I can't do fancy picture posts, and I haven't been able to find Neil McKenzie to poke him until he thwacks me, but I did get to be quite stern in a meeting.

And now I'm spending the eving watching Graeme score 154*.
This is the kind of national holiday I can get behind.

Some suggestions for what you can do to observe National Graeme Day:

(BTW, just because you may not know who Graeme Smith is, it doesn't mean you can;t make an effort; This is an inclusive celebration)

1) Hit things really far
2) Get angry at administrators and have to be restrained by a colleague
3) Clean a cricket bat with nail varnish whilst half naked
4) Encourage your pretty young work colleagues to text you when they miss you
5) Injure both your arms and still insist on doing something that requires the use of both arms.
6) Eat a taco really quickly before anyone else notices
7) Be much larger in real life than people expect
8) Tell the truth even when it pisses off important people
9) Be svelte
10) get a huge crowd of Australians to cheer at you
11) Be statuesque
12) Covet other people's chips
13) Complete the to do list you have pinned to your fridge
14) Look suprisngly good in pink
15) Cheat on your fitness test
16) Have captainly hair
17) Point at people until they move
18) Be much better and significantly less whiny than KP
19) Covet shiny things
20) Try to touch your nose with your tongue when you're bored

If you're wanting to celebrate the day from a different angle, (or you've done all the above things by lunchtime and want to challenge yourself) you could also choose from the following options:

A) Celebrate National Ashwell Prince Day by being really, really annoyed about things
B) Celebrate National AB Day by videoing everything, even when the people you're filming are getting a bit annoyed
C) Celebrate National Dale Day by catching a small, naive crocodile
D) Celebrate National Paul Harris Day by being good natured whilst everyone tells you you're not terribly good at what you do, despite the fact that you are.
E) Celebrate National Morne Morkel Day by walking in the wrong direction
F) Celebrate National Makhaya Day by yelling and whooping all day
G) Celebrate National JP Day by being incredibly cool
H) Celebrate National Albie Morkel Day by being a lot shorter than your brother
I) Celebrate National Neil McKenzie Day by turning a light switch on and off
J) Celebrate National Hashim Amla Day by growing an excellent beard
K)Celebrate National Wayne Parnell Day by being much more attractive than a nineteen year old has any right to be
L) Celebrate National Roelof Van De Merve Day by letting people call you Rudolph
K) Celebrate National Mark Boucher Day by picking a fight with a phone box

"I didn't have any kit. Luckily I'd put some pants in my bag to protect my bats on the flight home (Yes, there are several things funny about that statement alone) and I managed to steal a shirt from Jacques (suggesting that Jacques wouldn't just lend him one), and I have a pullover from Harry with a big hamburger stain on it. (Harris so drops food on his clothing) Morne was in there helping me dress, putting my thigh pad on and everything."

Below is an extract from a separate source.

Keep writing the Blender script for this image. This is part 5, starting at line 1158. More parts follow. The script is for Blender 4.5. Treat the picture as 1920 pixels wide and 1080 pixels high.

Graeme, I love you. Also, Whilst Graeme doesn't say it, I'm absolutely certain a box is harder to put in place with no hands than a thigh pad.

Seriously, why couldn't *that* South African have emigrated?
Yesterday, I had a surprise day off and was able to go and see South Africa v England Lions at Grace Road. I saw the following things:

1) Herschelle batting. Herschelle batting is special.

2) Graeme doing paper work on the balcony. He licked an envelope! He chewed his pen! And at one point, had to make an announcesment that he was putting something in an envelope! It was a thing of wonder.

3) Graeme eating a taco. Yes, eating a taco. And, yes, it was exactly as fantastic as you'd think it would be. There was finger licking, more finger licking, and then that moment everyone gets with a taco where you have to just decide to put all the rest in your mouth at once, before you lose it down your jumper.

There are now only three things left on my List of Things I want To See Graeme Doing.

1) Batting - This seems destined to never actually happen
2) Wear his glasses. There are contact lenses, which means there should be a pair of glasses. I like men in glasses.
3) Okay, I really can't explain number three.
And terrifying, absolutely terrifying.

I completely and utterly lost faith in them, but I'm blaming all the damage England have done to me over the years. I just have to learn that other teams won't treat me the same way. Also, I never lost faith in Graeme, just the others' ability to stick with him.

*pats South Africans*
Okay, so this year I'm doing match ratings but for South Africa rather than England. I started doing them for England but they all came out below three with the phrase "not as attractive as he should be" next to them. And what's the point of doing that?

England v South Africa 1st Test )

Okay, just imagine what their scores will be when they win.